Written instruction:
Locate the lines where "objects" occurs and copy them as they stand.

** start Available data **

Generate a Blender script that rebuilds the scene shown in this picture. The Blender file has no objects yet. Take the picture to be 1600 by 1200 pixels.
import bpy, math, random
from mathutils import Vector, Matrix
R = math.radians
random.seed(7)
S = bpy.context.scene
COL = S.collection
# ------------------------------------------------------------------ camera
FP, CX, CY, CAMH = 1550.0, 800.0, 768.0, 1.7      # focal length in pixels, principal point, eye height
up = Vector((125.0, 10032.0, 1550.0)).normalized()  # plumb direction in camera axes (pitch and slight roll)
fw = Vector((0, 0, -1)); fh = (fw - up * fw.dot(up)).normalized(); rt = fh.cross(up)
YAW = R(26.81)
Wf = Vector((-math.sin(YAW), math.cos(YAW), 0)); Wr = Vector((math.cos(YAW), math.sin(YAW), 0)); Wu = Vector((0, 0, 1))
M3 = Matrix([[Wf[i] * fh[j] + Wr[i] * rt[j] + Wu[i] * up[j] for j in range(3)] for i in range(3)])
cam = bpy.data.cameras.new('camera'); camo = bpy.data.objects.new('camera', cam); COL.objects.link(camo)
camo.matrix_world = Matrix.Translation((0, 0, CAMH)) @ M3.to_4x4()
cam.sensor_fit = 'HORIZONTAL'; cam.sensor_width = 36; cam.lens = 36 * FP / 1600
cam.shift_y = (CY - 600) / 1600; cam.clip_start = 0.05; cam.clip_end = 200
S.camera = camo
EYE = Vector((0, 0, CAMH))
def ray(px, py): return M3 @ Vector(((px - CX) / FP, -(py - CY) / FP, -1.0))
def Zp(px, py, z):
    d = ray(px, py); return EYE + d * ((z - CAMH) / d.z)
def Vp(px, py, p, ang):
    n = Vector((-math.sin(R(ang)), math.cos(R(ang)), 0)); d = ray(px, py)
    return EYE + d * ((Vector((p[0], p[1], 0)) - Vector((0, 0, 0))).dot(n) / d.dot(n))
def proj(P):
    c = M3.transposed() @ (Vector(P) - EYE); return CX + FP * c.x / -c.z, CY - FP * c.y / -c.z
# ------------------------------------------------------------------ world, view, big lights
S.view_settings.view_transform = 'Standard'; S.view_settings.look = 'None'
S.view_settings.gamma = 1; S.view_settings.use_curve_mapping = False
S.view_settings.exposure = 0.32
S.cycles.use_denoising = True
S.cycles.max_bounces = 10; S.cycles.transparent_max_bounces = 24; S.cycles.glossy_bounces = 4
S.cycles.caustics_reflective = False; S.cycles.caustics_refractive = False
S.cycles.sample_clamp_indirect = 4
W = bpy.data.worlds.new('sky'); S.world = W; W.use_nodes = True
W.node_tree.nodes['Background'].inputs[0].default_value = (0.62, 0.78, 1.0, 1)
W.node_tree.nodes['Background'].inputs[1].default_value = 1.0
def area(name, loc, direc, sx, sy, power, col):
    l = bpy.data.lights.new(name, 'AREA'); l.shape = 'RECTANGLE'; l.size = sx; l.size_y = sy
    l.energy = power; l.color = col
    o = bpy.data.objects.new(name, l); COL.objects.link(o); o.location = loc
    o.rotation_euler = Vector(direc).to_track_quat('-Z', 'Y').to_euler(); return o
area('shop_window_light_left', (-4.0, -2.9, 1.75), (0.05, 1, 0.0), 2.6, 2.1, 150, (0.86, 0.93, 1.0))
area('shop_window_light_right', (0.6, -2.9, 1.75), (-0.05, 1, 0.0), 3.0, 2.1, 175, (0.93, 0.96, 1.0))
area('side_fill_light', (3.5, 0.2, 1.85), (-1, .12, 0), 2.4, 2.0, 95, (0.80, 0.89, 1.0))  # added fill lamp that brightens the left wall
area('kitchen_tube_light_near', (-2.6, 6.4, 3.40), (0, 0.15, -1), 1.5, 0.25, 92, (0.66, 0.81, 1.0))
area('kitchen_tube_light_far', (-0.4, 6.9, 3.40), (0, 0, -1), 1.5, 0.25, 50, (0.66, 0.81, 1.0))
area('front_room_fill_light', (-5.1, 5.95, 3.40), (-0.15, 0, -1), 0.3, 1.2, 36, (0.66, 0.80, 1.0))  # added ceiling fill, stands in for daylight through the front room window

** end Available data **

The result:
Generate a Blender script that rebuilds the scene shown in this picture. The Blender file has no objects yet. Take the picture to be 1600 by 1200 pixels.
cam = bpy.data.cameras.new('camera'); camo = bpy.data.objects.new('camera', cam); COL.objects.link(camo)
    o = bpy.data.objects.new(name, l); COL.objects.link(o); o.location = loc